Geely Holding Group has announced plans to reorganise its portfolio by merging its premium electric vehicle brand Zeekr and its sister brand Lynk & Co to create a stronger global entity.
The restructuring aims to streamline product offerings, enhance technological synergies, and boost operational efficiency across the group.
Under the proposed deal, Zeekr, listed on the New York Stock Exchange, will acquire a 51% stake in Lynk & Co through a series of transactions.
This includes purchasing Volvo Cars’ 30% stake and an additional 20% from Geely Holding. Zeekr will increase its shareholding through a capital injection, while the remaining 49% will stay with Geely Automobile Holdings, the group’s primary listed arm.
The deal values Lynk & Co at approximately 18 billion yuan (RM11.2 billion) and is expected to be finalised by June 2025, according to sources familiar with the matter. Geely Automobile Holdings will also raise its stake in Zeekr to about 62.8% to further integrate the brands.

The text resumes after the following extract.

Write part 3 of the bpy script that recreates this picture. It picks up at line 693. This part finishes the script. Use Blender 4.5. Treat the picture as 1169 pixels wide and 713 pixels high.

Zeekr will lead innovation in electric and connected vehicle technologies within the group, sharing advancements with other Geely-owned brands, including Polestar. Lynk & Co’s product team has already begun reporting to Zeekr CEO Andy An, with discussions underway to unify shared technologies and components.
Both brands have experienced significant growth. In the first nine months of 2024, Lynk & Co sold approximately 195,600 vehicles, a 40% year-on-year increase. Meanwhile, Zeekr, which launched in 2021, sold nearly 143,000 units, an 81% increase.
Geely chairman Eric Li has called for deeper integration across the group to reduce costs, improve efficiency, and eliminate product overlap. Analysts have noted that Zeekr and Lynk & Co target similar markets, leading to cannibalisation of sales. The merger is expected to resolve these issues by clarifying brand positioning.